Data extract:
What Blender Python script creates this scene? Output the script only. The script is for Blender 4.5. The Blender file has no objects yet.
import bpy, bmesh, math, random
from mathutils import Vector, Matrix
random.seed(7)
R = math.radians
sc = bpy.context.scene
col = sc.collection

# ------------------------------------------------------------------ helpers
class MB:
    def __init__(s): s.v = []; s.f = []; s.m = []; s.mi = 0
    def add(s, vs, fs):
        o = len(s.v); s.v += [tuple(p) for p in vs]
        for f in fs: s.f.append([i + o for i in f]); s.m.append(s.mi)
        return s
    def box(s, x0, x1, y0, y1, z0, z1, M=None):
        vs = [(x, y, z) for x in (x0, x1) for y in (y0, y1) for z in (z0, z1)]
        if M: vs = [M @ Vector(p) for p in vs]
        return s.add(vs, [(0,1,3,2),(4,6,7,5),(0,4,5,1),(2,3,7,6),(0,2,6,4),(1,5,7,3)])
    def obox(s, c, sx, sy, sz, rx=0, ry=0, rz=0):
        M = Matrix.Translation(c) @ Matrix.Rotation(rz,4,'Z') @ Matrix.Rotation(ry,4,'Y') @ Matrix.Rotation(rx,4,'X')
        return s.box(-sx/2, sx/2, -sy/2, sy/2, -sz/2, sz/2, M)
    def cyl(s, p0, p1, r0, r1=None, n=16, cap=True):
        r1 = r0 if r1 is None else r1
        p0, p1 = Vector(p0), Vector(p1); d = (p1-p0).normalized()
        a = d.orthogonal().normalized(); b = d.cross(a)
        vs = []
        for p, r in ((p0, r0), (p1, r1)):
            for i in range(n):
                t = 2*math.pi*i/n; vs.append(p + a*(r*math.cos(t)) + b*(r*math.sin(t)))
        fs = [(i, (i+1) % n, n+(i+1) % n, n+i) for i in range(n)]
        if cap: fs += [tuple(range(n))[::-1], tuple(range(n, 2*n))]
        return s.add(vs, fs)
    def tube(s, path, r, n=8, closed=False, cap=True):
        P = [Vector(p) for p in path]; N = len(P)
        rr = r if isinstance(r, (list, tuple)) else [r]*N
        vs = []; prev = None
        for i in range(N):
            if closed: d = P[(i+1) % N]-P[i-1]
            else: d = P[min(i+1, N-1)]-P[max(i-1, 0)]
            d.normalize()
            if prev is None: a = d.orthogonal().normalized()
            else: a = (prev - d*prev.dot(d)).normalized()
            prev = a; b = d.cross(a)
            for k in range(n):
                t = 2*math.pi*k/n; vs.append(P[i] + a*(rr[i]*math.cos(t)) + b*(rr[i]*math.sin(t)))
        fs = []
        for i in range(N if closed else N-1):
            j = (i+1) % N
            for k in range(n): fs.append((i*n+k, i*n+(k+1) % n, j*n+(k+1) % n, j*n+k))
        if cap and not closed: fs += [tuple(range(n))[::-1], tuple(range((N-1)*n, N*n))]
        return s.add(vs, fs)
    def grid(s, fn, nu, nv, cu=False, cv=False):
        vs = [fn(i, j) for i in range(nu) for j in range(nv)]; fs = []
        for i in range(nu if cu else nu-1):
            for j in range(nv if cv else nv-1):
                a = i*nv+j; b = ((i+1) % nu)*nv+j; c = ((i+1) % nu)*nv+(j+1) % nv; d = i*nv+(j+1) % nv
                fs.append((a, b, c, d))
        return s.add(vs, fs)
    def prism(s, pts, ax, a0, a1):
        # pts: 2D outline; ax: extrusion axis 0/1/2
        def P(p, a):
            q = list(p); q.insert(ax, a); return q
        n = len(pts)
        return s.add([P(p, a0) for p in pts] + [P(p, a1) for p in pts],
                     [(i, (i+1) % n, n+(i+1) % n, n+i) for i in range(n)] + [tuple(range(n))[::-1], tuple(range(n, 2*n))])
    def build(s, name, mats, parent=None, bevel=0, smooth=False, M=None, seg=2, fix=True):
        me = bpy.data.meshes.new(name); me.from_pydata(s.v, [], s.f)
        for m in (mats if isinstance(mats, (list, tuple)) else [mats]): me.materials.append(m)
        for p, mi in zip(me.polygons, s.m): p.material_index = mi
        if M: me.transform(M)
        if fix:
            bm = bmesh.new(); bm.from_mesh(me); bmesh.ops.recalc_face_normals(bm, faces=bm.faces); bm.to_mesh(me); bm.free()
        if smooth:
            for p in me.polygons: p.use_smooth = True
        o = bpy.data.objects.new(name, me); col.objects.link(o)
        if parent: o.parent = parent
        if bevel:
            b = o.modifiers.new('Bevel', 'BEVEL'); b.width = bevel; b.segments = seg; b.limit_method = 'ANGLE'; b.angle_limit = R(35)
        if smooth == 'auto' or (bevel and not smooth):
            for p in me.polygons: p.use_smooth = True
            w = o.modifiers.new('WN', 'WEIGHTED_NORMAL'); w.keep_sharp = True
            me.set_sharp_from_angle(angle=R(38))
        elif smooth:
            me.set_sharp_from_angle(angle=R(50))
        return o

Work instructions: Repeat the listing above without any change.

Finished exercise:
What Blender Python script creates this scene? Output the script only. The script is for Blender 4.5. The Blender file has no objects yet.
import bpy, bmesh, math, random
from mathutils import Vector, Matrix
random.seed(7)
R = math.radians
sc = bpy.context.scene
col = sc.collection

# ------------------------------------------------------------------ helpers
class MB:
    def __init__(s): s.v = []; s.f = []; s.m = []; s.mi = 0
    def add(s, vs, fs):
        o = len(s.v); s.v += [tuple(p) for p in vs]
        for f in fs: s.f.append([i + o for i in f]); s.m.append(s.mi)
        return s
    def box(s, x0, x1, y0, y1, z0, z1, M=None):
        vs = [(x, y, z) for x in (x0, x1) for y in (y0, y1) for z in (z0, z1)]
        if M: vs = [M @ Vector(p) for p in vs]
        return s.add(vs, [(0,1,3,2),(4,6,7,5),(0,4,5,1),(2,3,7,6),(0,2,6,4),(1,5,7,3)])
    def obox(s, c, sx, sy, sz, rx=0, ry=0, rz=0):
        M = Matrix.Translation(c) @ Matrix.Rotation(rz,4,'Z') @ Matrix.Rotation(ry,4,'Y') @ Matrix.Rotation(rx,4,'X')
        return s.box(-sx/2, sx/2, -sy/2, sy/2, -sz/2, sz/2, M)
    def cyl(s, p0, p1, r0, r1=None, n=16, cap=True):
        r1 = r0 if r1 is None else r1
        p0, p1 = Vector(p0), Vector(p1); d = (p1-p0).normalized()
        a = d.orthogonal().normalized(); b = d.cross(a)
        vs = []
        for p, r in ((p0, r0), (p1, r1)):
            for i in range(n):
                t = 2*math.pi*i/n; vs.append(p + a*(r*math.cos(t)) + b*(r*math.sin(t)))
        fs = [(i, (i+1) % n, n+(i+1) % n, n+i) for i in range(n)]
        if cap: fs += [tuple(range(n))[::-1], tuple(range(n, 2*n))]
        return s.add(vs, fs)
    def tube(s, path, r, n=8, closed=False, cap=True):
        P = [Vector(p) for p in path]; N = len(P)
        rr = r if isinstance(r, (list, tuple)) else [r]*N
        vs = []; prev = None
        for i in range(N):
            if closed: d = P[(i+1) % N]-P[i-1]
            else: d = P[min(i+1, N-1)]-P[max(i-1, 0)]
            d.normalize()
            if prev is None: a = d.orthogonal().normalized()
            else: a = (prev - d*prev.dot(d)).normalized()
            prev = a; b = d.cross(a)
            for k in range(n):
                t = 2*math.pi*k/n; vs.append(P[i] + a*(rr[i]*math.cos(t)) + b*(rr[i]*math.sin(t)))
        fs = []
        for i in range(N if closed else N-1):
            j = (i+1) % N
            for k in range(n): fs.append((i*n+k, i*n+(k+1) % n, j*n+(k+1) % n, j*n+k))
        if cap and not closed: fs += [tuple(range(n))[::-1], tuple(range((N-1)*n, N*n))]
        return s.add(vs, fs)
    def grid(s, fn, nu, nv, cu=False, cv=False):
        vs = [fn(i, j) for i in range(nu) for j in range(nv)]; fs = []
        for i in range(nu if cu else nu-1):
            for j in range(nv if cv else nv-1):
                a = i*nv+j; b = ((i+1) % nu)*nv+j; c = ((i+1) % nu)*nv+(j+1) % nv; d = i*nv+(j+1) % nv
                fs.append((a, b, c, d))
        return s.add(vs, fs)
    def prism(s, pts, ax, a0, a1):
        # pts: 2D outline; ax: extrusion axis 0/1/2
        def P(p, a):
            q = list(p); q.insert(ax, a); return q
        n = len(pts)
        return s.add([P(p, a0) for p in pts] + [P(p, a1) for p in pts],
                     [(i, (i+1) % n, n+(i+1) % n, n+i) for i in range(n)] + [tuple(range(n))[::-1], tuple(range(n, 2*n))])
    def build(s, name, mats, parent=None, bevel=0, smooth=False, M=None, seg=2, fix=True):
        me = bpy.data.meshes.new(name); me.from_pydata(s.v, [], s.f)
        for m in (mats if isinstance(mats, (list, tuple)) else [mats]): me.materials.append(m)
        for p, mi in zip(me.polygons, s.m): p.material_index = mi
        if M: me.transform(M)
        if fix:
            bm = bmesh.new(); bm.from_mesh(me); bmesh.ops.recalc_face_normals(bm, faces=bm.faces); bm.to_mesh(me); bm.free()
        if smooth:
            for p in me.polygons: p.use_smooth = True
        o = bpy.data.objects.new(name, me); col.objects.link(o)
        if parent: o.parent = parent
        if bevel:
            b = o.modifiers.new('Bevel', 'BEVEL'); b.width = bevel; b.segments = seg; b.limit_method = 'ANGLE'; b.angle_limit = R(35)
        if smooth == 'auto' or (bevel and not smooth):
            for p in me.polygons: p.use_smooth = True
            w = o.modifiers.new('WN', 'WEIGHTED_NORMAL'); w.keep_sharp = True
            me.set_sharp_from_angle(angle=R(38))
        elif smooth:
            me.set_sharp_from_angle(angle=R(50))
        return o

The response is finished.